World-renkowned cellist Gutman to perform two recitals in Taiwan

World-renowned Russian cellist Natalia Gutman will once again delight Taiwan audiences with a recital this Saturday at Taipei’s National Concert Hall.

Taiwan is the only Asian stop for Gutman this season, because she likes the country. Just last year she performed Schumann’s cello concerto in Taipei.

“It is a real pity I never have enough time to see more of Taiwan,” said the musician during yesterday’s news conference.

Dedicated to her teacher and friend, the late cellist and conductor Mtislav Rostropovich, the program includes Schumann’s “Fantasiestucke, op. 73 Nr. 1 bis 3,” Grieg’s “Sonata for Violoncello and Piano, a-minor op. 36,” and Rachmaninoff’s “Sonata for Violoncello and Piano, g-minor op. 19.”

Rostropovich was considered by many to have been one of the greatest cellists of the 20th century. He died on April 27 at the age of 80.

Gutman will perform with her compatriot Viacheslav Poprugin on the piano. Poprugin is a graduate of Moscow’s Gnessin Music Academy and has worked with Gutman since 1999.

On Rostropovich, Gutman said that he was a very strict teacher and spent a lot of time on his students. At the same time, he had an innate ability to see each student’s potential and to bring it out.

“He was my mentor,” she added.

Rostropovich’s absence left a void that will never be filled by anyone, remarked the cellist, who last saw the maestro on March 27 for his birthday.

Following her Taipei recital, Gutman will perform on Sunday at Taichung’s Chung-Hsin Concert Hall with the National Taiwan Symphony Orchestra and guest conductor Chen Chiu-cheng.

Gutman’s repertoire in Taichung will include Tchaikovsky’s “Polonaise” from the opera “Eugene Onegin,” Dvorak’s “Cello Concerto, b-minor op. 104,” and a suite from Strauss’ “Der Rosenkavalier.”

According to the organizer Ars Formosa Company, tickets may be purchased online at www.artsticket.com.tw, and only a limited number of seats are still available.

This year, the artist kicked off her world tour in Seville, where she performed the Schumann concerto with conductor Claudio Abbado and the Simon Bolivar Youth Orchestra at the Iberoamerican Festival.

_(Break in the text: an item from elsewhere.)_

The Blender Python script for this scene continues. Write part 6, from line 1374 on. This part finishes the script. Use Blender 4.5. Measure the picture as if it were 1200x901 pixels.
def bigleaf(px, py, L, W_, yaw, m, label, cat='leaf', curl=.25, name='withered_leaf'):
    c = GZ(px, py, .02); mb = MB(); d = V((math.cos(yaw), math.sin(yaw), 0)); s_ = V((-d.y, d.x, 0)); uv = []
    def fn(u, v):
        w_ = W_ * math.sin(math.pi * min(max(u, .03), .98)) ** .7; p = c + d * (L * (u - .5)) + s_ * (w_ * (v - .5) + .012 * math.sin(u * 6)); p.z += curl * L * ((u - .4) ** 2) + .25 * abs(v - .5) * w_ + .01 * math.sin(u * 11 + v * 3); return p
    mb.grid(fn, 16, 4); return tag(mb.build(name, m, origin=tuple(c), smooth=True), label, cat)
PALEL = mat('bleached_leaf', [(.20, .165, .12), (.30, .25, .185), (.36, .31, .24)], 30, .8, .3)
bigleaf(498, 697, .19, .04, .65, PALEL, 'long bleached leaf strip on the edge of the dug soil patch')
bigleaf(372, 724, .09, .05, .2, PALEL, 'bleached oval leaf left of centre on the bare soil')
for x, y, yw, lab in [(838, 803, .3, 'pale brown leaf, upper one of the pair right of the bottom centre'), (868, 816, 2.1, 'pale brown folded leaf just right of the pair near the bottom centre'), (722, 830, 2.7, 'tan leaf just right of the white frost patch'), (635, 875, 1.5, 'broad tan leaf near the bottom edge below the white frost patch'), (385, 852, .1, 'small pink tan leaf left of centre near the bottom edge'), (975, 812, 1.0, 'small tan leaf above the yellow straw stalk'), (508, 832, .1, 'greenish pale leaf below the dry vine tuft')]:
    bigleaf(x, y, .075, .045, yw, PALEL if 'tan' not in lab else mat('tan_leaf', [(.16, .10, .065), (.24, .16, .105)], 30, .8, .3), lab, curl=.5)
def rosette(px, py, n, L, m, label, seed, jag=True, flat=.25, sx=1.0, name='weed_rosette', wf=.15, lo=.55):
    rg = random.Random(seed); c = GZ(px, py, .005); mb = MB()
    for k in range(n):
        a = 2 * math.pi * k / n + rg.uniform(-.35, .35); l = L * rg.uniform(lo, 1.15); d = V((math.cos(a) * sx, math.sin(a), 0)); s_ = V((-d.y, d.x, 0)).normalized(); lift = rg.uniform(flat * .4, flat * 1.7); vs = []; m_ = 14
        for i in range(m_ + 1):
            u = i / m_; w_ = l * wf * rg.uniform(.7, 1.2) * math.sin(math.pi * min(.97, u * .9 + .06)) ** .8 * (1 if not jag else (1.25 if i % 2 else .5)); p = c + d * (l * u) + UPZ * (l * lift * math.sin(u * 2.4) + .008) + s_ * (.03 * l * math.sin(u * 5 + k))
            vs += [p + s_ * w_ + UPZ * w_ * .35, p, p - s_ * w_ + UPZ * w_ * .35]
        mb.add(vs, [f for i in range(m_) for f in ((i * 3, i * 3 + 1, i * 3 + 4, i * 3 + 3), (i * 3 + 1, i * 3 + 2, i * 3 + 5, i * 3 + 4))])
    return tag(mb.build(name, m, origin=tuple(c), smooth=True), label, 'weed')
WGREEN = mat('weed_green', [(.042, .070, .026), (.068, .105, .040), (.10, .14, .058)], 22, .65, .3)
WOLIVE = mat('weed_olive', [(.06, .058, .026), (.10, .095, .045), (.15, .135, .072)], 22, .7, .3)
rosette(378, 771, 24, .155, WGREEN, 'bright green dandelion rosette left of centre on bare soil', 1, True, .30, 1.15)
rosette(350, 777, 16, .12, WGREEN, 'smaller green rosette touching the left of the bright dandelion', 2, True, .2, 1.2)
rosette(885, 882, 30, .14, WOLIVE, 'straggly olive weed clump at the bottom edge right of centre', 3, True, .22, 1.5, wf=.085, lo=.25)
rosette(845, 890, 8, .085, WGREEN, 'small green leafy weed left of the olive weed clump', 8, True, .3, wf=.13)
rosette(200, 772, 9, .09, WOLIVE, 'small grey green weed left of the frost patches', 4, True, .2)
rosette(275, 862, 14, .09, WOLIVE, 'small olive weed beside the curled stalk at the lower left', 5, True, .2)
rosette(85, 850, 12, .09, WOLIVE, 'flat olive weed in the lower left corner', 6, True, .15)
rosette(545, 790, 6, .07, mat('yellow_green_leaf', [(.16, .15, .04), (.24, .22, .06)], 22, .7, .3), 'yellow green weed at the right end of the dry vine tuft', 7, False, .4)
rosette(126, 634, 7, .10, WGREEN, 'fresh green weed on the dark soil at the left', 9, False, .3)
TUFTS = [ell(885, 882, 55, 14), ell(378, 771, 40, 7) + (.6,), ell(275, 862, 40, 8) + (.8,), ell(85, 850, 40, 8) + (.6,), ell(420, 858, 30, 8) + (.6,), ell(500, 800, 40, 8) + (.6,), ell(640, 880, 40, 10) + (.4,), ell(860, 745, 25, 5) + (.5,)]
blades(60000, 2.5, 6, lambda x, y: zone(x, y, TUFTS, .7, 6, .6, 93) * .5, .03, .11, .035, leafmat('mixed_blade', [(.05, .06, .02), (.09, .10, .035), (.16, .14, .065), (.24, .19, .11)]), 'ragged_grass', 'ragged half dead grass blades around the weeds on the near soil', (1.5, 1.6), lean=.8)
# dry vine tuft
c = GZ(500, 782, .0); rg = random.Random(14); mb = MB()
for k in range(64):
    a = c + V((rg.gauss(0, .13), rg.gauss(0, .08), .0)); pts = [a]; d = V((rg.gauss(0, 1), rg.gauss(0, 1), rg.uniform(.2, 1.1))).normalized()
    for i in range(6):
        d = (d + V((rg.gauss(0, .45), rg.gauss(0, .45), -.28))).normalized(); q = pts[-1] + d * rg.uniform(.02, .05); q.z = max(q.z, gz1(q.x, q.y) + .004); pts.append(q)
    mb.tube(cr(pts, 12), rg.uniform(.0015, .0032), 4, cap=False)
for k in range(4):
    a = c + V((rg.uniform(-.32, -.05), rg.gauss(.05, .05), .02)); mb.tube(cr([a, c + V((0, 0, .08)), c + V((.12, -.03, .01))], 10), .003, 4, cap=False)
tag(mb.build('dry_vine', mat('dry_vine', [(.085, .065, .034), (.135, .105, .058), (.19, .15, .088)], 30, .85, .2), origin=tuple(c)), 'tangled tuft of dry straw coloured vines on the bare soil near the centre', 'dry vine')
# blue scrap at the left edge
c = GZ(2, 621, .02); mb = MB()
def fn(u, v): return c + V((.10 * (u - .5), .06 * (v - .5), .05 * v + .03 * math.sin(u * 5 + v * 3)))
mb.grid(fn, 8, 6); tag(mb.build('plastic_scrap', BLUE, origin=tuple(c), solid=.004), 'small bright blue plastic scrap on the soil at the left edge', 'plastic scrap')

Other scheduled stops in 2007 include cities throughout the U.S., South America, and Europe.

Gutman has performed worldwide as a soloist and with orchestras such as the Vienna, Berlin, Munich, and St. Petersburg Philharmonics, the London Symphony, and the Concertgebouw Orchestra in Amsterdam.

She has worked with famous conductors from Wolfgang Sawallisch to Riccardo Muti, Bernhard Haitink, Yevgeny Svetlanov, Yuri Temirkanov, Sergiu Celibidache, and Kurt Masur.

Gutman founded the International Musikfest am Tegernsee in the Bavarian Alps in 1990 with her late husband Oleg Kagan, whom she dedicated the festival to after his death that same year.

Among her many accolades, she was bestowed the German decoration of Bundesverdienstkreuz 1. Klasse (Federal Cross of Merit, First class) by president Horst Kohler in 2005, and was nominated as a “fellow of the Royal College of Music” in London last year.

Coming from a musical family, the 64-year-old Kazan native started to play the cello at the age of five with her stepfather cellist Roman Sapozhnikov and later with her grandfather violinist Anisim Berlin, who studied with Leopold Auer.

In addition to Rostropovich, Gutman also trained with Galina Kozolupova, her teacher through her years at both the Gnessin Music School and the Moscow Conservatory, as well as the late Sviatoslav Richter, and her late husband.